Aug. 12th, 2012

:(

Aug. 12th, 2012 12:43 am
french_silk: http://www.flickr.com/photos/kh2rac/ (Default)
 Here I go again, feeling sad. I should be so excited and happy, looking forward to the new path I've created for myself post-graduation (one application in and I got the job! ONE AND DONE as they say) except why am I sad? Because I have no idea what to do about the whole miscommunication/anger/rudeness between me and SQ. It started with not really talking after we graduated, but it was kind of like, why talk? Nothings really going on, etc. And days turned into weeks until she texts me on a Thurs inviting me to her family's graduation party, which at the time, I didn't know if I could go to because of work, but I said I missed her, we should catch up, blah blah blah. No reply. In fact, no reply until the next Thurs, after the party's happened, after Jon tagged them all at her house, after 4th of July parties.......none of which I was invited to. Period. So I didn't text her back because I was hurt/sad, and then I forgot about it.........until she texts me saying she'd never heard back and that she would drop of the pse&g check at my house.
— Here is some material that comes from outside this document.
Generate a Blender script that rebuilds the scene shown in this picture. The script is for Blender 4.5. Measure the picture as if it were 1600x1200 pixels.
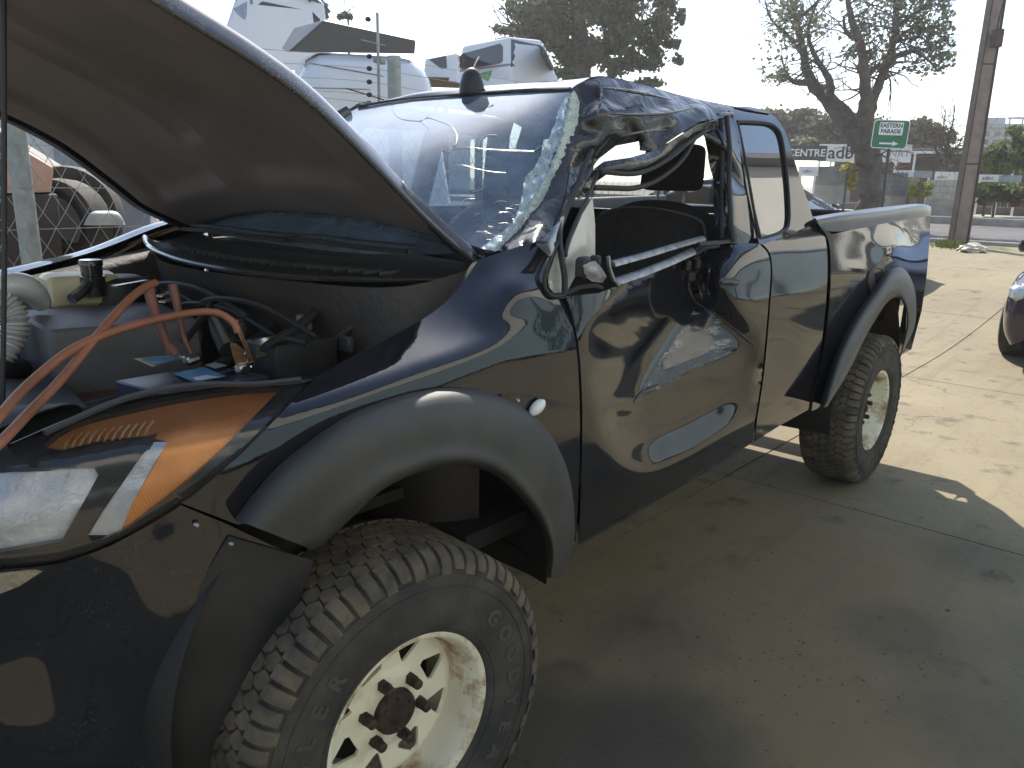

Here's where I probably made a mistake - I apologized and said dropping it off was fine. I was still mad, ok!? But I know I should've tried to make plans, but then I didn't because why. Why keep trying to fix something? Why keep trying to be friends with someone who's caused so much heartache the past year? I don't want to stop being friends with her. I know this. But......do I always have to be the one who figures things out? Reaches out?

My mom says her relationship with some of her friends is like that, and you just basically have to want it enough. Should I just step up and facebook message her? I know she can do the same, but she never will. Ever. I know this. Ughhhh part of me doesn't care but part of me does :((((((((((( I wish more than aaaanything that I had a glass of wine right now. For the record I'm alone in m new apartment in Newark, my roommate isn't here here (she's definitely somewhere in Newark I think though since she's from Florida) and I just feel sad. Super sad. Tired. Lonely. Unloved. I'm worried about this job, I'm worried if I'm good enough, I'm worried if I'll BE good enough..... I spent all summer wanting this job and I have it and now I don't want it solely because I'm scared. And I ALSO spent all summer mad/vengeful at SQ and now idek why I was or why she has yet to talk to me/stopped talking to me/we stopped talking. I guess I'm a bad person? And I know its bad but I want her to fail. Even when she was my friend, I wanted her to fail. You know how you usually want someone to succeed, do well, etc? I took relish in her failure, and you know what, maybe that's why this died. We never had that much in common except our hatred of other people and guess what? We eventually hated different people. I mean, the bitch defriended HER BIG on facebook. Really? REALLY?? And couldn't even give me a courtesy to like my new job? FUCK, JP of allll gdamn people liked it. JFC. So yeah, I hope her roommates end up hating her, I hope she gets feet blisters and sunburn, I hope she can't find a job after the college semester program is over AND if she doesn't speak to me again, I'll live with it. I'm 22 years old, I've got a life to live, and I'm gonna fucking live it.